De la generación española de intelectuales progresistas nacida entre 1920 y 1935 (puestos a ser rigurosamente orteguianos), hay motivos más que de sobra para guardarse como de la pelagra, y todos los fundadores de ETA pertenecían a la misma. Mientras fueron jóvenes, lo único que hicieron fue improvisar una subcultura de la disidencia que incluso tenía cierta gracia, porque no sólo arremetía contra el franquismo. Se encarnizaba, además, en los mitos nostálgicos de la vieja izquierda y del viejo nacionalismo, y eso resultaba muy refrescante. Pero, a finales de los años sesenta, los jóvenes de 1959 se habían hecho adultos y estaban en condiciones ventajosas, respecto de la generación anterior a la suya, para seducir a los más jóvenes. Así sucedió en el caso de ETA, cuya segunda generación, la que podría llamarse, con toda propiedad, del 68, dio el salto a la violencia, de una forma que muchas veces se ha definido como inopinada o aleatoria, pero que no lo parece tanto si se tiene en cuenta cómo había influido en ella el discurso de los padres fundadores. Su paso al terrorismo fue tan casual como el suicidio masivo -directamente o mediante la heroína- de la prole de los «niños de la guerra» devenidos intelectuales antifranquistas, esa generación dedicada a enterrar a sus hijos, de la que algún día habrá que hablar con la ferocidad que se merece.
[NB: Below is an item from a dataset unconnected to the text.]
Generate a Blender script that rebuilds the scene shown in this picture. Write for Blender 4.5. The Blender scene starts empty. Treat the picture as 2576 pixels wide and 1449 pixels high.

La experiencia inicial del terrorismo fue tan disolvente y traumática para sus protagonistas que casi todos ellos se las ingeniaron para abandonar ETA antes incluso de que Franco muriera. Sin embargo, su breve trayectoria violenta había tenido ya un efecto imprevisto: la reaparición de una comunidad nacionalista que necesitaba identificarse, aunque sólo fuera simbólicamente, con la impugnación armada, no ya del franquismo, sino de España, y la anuencia de esa comunidad fue lo que impulsó a los residuales de la segunda generación de ETA a seguir adelante, ejerciendo sobre los jóvenes de la generación siguiente una seducción similar a la que ellos habían sufrido por parte de la generación fundacional. Este dispositivo de seducción, reforzado por la aprobación comunitaria, aseguraría la continuidad de ETA a lo largo de medio siglo de pederastia ideológica. Ninguno de los fundadores de ETA mató a nadie ni puso jamás una bomba, pero establecieron un modelo de reproducción del terrorismo que funcionará mientras el nacionalismo vasco, en su conjunto, siga necesitando afirmarse como radicalmente incompatible con España. No descarto que el PNV sea sincero cuando condena la violencia etarra, pero la reclama tácita y (prefiero pensarlo así) acaso involuntariamente cuando define el actual gobierno vasco como colonial o de ocupación. La bomba de Burgos se ajusta perfectamente a esa lógica victimista y victimaria.